▶
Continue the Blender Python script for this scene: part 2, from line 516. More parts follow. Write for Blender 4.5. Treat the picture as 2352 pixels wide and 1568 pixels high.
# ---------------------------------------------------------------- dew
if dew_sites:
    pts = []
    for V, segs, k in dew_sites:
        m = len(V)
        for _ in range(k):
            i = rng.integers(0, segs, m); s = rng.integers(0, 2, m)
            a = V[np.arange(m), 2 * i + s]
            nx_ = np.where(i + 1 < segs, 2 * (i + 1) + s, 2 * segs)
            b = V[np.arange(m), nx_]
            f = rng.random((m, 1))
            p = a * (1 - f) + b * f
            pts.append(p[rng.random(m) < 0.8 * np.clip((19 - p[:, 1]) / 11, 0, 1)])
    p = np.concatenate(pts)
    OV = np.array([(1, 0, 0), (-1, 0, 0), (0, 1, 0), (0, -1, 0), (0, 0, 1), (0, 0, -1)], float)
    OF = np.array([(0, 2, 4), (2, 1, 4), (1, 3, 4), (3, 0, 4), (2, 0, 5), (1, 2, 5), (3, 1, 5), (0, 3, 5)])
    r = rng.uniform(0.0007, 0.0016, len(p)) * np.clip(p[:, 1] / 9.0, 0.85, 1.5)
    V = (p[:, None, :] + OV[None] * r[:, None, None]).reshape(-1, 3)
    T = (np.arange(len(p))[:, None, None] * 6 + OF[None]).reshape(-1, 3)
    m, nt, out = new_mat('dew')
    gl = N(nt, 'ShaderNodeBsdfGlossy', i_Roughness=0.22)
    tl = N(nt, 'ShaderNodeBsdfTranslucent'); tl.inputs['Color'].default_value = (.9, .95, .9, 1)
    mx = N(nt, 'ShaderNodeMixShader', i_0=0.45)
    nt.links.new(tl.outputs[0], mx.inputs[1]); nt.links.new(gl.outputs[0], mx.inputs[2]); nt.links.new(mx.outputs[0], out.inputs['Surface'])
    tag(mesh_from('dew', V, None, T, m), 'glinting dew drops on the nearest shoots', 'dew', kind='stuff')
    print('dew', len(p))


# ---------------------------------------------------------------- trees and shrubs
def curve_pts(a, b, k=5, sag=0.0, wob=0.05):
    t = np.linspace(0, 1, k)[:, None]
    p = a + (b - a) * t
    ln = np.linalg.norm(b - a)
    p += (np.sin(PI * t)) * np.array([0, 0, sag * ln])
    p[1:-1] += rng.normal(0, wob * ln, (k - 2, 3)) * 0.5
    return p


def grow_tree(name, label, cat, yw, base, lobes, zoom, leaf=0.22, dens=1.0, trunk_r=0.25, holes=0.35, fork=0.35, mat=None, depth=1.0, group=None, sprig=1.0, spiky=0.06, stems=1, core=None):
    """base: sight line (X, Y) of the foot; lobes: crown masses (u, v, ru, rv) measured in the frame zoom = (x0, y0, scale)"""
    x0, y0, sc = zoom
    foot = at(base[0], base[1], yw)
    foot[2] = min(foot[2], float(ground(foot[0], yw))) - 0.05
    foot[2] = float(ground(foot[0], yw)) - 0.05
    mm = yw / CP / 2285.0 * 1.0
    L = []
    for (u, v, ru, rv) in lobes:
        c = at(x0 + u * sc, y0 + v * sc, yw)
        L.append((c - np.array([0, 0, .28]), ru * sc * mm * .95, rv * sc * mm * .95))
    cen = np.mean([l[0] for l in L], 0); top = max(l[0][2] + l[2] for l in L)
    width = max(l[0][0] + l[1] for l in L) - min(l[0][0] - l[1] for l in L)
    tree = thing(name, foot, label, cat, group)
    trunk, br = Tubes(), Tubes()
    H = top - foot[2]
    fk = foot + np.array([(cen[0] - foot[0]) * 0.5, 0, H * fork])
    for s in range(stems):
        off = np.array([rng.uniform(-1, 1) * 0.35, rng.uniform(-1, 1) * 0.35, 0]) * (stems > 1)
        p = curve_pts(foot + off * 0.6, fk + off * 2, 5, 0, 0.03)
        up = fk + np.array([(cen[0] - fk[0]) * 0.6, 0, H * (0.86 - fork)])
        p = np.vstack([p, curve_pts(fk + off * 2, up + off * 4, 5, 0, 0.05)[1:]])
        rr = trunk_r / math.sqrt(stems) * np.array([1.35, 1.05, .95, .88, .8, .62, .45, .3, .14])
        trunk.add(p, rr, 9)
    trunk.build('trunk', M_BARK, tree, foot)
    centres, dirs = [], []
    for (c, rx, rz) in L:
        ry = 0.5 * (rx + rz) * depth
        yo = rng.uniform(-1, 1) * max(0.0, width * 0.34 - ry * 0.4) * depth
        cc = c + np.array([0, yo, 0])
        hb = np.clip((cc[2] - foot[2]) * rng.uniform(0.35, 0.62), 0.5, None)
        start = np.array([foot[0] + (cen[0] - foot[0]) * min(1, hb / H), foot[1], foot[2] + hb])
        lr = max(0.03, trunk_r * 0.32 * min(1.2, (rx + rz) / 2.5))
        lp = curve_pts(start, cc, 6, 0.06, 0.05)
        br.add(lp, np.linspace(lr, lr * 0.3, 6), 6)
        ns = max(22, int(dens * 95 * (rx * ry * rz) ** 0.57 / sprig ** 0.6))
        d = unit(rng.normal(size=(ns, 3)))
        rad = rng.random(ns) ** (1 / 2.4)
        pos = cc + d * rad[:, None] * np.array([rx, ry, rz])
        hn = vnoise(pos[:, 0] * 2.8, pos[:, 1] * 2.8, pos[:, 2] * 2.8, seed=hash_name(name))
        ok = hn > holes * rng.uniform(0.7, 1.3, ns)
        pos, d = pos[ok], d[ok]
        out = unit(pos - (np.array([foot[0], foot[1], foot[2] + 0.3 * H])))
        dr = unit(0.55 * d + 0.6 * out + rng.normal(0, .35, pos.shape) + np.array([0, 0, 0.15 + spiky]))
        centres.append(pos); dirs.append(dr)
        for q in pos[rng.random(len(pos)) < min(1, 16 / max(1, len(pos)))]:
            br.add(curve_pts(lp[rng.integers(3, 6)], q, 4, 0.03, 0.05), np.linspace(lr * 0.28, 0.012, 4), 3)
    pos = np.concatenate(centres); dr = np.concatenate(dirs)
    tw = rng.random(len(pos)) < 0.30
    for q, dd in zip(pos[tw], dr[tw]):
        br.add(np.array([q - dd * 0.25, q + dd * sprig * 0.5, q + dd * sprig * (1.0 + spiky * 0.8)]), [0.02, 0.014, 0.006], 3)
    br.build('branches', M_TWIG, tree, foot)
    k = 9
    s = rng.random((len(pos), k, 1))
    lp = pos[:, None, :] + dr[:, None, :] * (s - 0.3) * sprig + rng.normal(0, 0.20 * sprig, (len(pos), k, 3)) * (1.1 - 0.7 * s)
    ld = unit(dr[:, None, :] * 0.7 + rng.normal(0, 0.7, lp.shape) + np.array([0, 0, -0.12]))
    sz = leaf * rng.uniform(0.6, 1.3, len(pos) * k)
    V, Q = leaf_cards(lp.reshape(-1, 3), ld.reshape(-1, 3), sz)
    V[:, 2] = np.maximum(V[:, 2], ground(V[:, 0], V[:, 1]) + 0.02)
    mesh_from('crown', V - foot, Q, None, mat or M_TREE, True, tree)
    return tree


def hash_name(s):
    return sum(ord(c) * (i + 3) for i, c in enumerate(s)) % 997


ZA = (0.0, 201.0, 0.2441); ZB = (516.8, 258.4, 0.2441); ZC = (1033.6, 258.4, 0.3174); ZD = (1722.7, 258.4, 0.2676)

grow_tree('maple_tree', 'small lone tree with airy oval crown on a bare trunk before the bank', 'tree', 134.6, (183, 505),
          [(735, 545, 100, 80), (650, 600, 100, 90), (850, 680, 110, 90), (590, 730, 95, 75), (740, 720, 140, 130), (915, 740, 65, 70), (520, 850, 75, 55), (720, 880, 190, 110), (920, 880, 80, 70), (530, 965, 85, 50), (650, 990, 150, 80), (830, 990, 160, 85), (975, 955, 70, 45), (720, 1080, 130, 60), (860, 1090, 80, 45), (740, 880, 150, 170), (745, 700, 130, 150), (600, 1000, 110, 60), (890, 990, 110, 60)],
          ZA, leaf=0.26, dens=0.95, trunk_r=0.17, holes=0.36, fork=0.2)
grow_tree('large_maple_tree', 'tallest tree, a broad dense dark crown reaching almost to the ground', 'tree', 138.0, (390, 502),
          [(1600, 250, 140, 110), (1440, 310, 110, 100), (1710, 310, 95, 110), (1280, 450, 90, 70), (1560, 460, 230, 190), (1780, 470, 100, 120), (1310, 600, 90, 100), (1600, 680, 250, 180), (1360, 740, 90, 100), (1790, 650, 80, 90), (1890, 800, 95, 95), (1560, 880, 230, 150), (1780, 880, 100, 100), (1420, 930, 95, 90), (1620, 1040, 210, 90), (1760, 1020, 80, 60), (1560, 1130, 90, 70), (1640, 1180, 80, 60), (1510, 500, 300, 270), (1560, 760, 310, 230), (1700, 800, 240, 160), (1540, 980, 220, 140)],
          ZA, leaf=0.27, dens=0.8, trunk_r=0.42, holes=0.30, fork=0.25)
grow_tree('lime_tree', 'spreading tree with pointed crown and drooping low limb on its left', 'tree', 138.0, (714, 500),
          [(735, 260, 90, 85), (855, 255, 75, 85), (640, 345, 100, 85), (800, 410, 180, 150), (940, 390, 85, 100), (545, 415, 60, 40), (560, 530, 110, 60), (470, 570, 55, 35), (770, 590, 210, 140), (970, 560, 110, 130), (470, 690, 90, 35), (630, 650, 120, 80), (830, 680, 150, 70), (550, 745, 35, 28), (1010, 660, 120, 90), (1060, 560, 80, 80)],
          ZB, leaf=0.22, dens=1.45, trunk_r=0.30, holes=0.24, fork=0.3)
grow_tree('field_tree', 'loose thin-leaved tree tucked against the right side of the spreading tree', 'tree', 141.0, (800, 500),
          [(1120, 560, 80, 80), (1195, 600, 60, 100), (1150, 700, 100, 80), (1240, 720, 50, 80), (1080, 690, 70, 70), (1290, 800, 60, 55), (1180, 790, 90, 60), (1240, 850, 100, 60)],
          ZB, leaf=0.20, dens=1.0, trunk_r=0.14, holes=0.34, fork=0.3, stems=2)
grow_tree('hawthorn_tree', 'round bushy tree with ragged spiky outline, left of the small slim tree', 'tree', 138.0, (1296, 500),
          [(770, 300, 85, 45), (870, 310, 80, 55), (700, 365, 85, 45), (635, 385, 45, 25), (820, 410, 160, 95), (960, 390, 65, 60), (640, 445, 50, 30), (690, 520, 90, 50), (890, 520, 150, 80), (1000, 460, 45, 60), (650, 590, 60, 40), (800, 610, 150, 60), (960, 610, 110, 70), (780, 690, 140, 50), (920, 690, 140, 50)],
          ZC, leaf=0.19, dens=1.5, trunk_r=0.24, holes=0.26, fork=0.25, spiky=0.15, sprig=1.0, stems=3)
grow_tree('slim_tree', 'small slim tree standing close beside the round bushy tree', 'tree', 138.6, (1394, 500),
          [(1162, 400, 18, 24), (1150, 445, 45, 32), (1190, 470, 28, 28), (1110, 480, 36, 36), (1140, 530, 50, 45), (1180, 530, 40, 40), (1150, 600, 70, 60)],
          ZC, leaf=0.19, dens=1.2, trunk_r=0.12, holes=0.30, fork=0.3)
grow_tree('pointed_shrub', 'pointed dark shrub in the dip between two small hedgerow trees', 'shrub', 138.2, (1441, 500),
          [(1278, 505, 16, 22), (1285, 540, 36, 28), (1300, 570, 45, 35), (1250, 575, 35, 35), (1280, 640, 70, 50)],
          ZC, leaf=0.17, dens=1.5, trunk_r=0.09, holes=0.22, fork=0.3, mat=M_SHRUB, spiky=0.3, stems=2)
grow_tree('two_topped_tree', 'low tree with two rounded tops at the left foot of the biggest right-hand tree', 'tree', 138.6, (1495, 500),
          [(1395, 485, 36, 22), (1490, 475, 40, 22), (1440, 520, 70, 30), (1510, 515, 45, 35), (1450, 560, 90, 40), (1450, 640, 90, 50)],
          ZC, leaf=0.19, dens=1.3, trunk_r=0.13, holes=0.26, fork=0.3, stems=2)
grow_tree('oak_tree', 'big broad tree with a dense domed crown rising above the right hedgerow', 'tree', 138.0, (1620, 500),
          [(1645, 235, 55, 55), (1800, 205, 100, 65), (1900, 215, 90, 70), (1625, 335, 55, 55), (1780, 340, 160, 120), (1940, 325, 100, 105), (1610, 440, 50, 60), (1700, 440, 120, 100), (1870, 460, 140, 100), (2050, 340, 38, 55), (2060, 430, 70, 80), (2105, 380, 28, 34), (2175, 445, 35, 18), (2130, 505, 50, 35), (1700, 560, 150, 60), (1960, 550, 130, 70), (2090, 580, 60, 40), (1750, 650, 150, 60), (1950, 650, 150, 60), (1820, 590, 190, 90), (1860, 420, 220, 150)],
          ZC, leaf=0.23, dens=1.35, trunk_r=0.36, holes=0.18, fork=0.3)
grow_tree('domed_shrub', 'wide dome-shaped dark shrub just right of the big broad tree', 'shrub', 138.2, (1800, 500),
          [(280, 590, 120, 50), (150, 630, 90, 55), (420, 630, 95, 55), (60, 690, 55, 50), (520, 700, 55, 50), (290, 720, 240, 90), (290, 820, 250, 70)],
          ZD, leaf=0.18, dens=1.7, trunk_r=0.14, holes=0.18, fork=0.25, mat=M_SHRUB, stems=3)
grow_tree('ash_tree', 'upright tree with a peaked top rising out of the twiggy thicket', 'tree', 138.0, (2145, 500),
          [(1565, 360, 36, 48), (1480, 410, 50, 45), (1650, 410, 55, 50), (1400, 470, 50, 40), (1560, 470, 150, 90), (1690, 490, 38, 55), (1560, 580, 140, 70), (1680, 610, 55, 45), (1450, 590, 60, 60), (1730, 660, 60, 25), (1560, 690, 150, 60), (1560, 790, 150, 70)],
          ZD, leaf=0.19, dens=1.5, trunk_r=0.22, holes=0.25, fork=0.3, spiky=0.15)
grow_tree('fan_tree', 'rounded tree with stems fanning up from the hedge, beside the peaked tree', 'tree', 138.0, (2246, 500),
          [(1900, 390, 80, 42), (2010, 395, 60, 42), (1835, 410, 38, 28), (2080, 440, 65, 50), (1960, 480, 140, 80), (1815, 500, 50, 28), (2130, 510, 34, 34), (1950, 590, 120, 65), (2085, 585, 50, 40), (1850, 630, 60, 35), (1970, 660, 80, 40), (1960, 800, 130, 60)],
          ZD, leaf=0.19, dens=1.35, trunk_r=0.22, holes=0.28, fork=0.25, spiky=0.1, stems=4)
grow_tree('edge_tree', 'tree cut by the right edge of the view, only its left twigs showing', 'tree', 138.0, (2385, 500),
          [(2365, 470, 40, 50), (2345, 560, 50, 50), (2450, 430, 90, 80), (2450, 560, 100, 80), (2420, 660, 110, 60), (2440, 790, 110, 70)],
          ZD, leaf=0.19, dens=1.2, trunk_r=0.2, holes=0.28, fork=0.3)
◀
*Aim*: Transcribe exactly, and only, the lines beginning at the line containing "mesh_from('crown', V - foot, Q, None, mat" and ending at the line containing "ZA = (0.0, 201.0, 0.2441);", both inclusive.

*Answer in full*:
    mesh_from('crown', V - foot, Q, None, mat or M_TREE, True, tree)
    return tree


def hash_name(s):
    return sum(ord(c) * (i + 3) for i, c in enumerate(s)) % 997


ZA = (0.0, 201.0, 0.2441); ZB = (516.8, 258.4, 0.2441); ZC = (1033.6, 258.4, 0.3174); ZD = (1722.7, 258.4, 0.2676)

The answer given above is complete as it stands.